Так что это очень важная компонента, без которой наука в культуру не включается. Можно в общем виде выразить, почему это так. Дело в том, что наука открывает человечеству предметные миры, еще не освоенные в практике, она всегда опережает массовую практику производства своего века и обыденный опыт. Открываемые ею предметные миры для здравого смысла непривычны и непонятны. А здравый смысл – это во многом основа культуры своей эпохи. И нужно состыковать новые научные идеи с привычными представлениями. Отсюда споры о теории относительности: как же так? вроде длина стола в одной системе отсчета – метр, в другой – меньше метра, а в третьей – больше? Все зависит от его относительных скоростей. А какова же его настоящая длина? Здравый смысл подсовывает эти вопросы. Состыковка новых идей со здравым смыслом и основаниями культуры происходит через философские обоснования. Философия, как раз, – это мостик, через который это и происходит.
Вот, собственно, структура парадигмы. А дальше – когда она ломается, тогда и происходит научная революция. И можно выделить два типа таких революций. Первый тип как раз Кун описал. Это то, что он называет «аномалия и кризис». Что это такое? Открывают новый тип объекта, но еще не знают, что это новый объект. Поэтому описывают его в старом языке, видят его сквозь призму старых представлений, сквозь призму старой картины мира, старых философских оснований. Так было с теорией относительности. Картина мира была еще электродинамической, а практика в нее уже не укладывалась – возникают разрывы, парадоксы, то, что Кун называл кризисами.

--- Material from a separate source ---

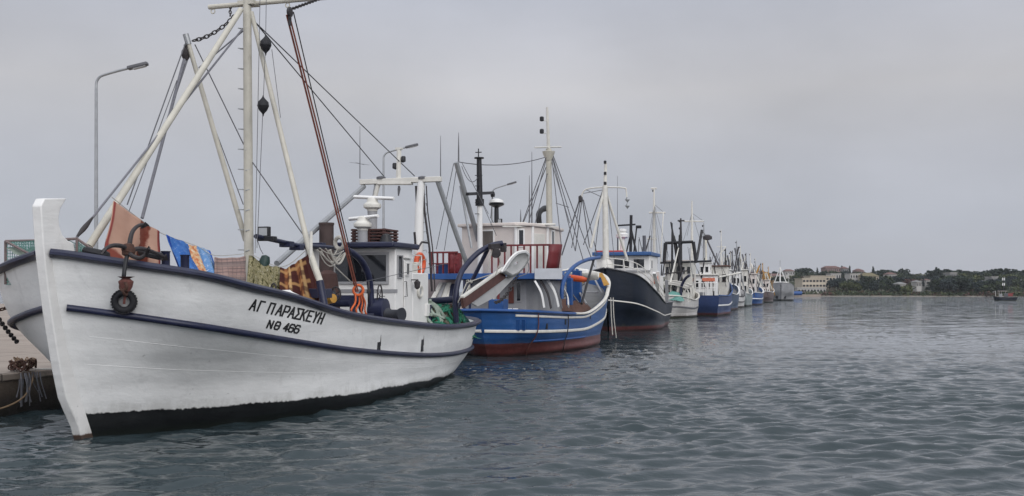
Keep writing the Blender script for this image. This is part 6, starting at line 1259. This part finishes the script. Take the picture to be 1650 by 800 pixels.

Простой пример. Обнаруживается, что если уравнения Максвелла записывать в разных системах отсчета, пользуясь преобразованиями Галилея, то они не ковариантны. Нековариантность – это очень плохо, потому что уравнения должны выражать законы природы. А законы природы не зависят от моего способа описания, ибо в противном случае физика была бы невозможна. А на систему отсчета можно смотреть как на идеализированную физическую лабораторию с часами и линейками. Согласование результатов, полученных в разных лабораториях, дается через преобразования Галилея. В данном случае уравнения получаются нековариантными, нарушаются, следовательно, основания физики, значит, нужно сделать уравнения Максвелла ковариантными, то есть сохраняющими свою форму в разных системах отсчета. Тогда придумываются новые преобразования и вводятся. Казалось бы, задачка решена – надо отказаться от преобразований Галилея, пользоваться новыми преобразованиями, а те рассматривать как предельный случай описания, когда можно пренебречь конечной скоростью распространения взаимодействий – скоростью света.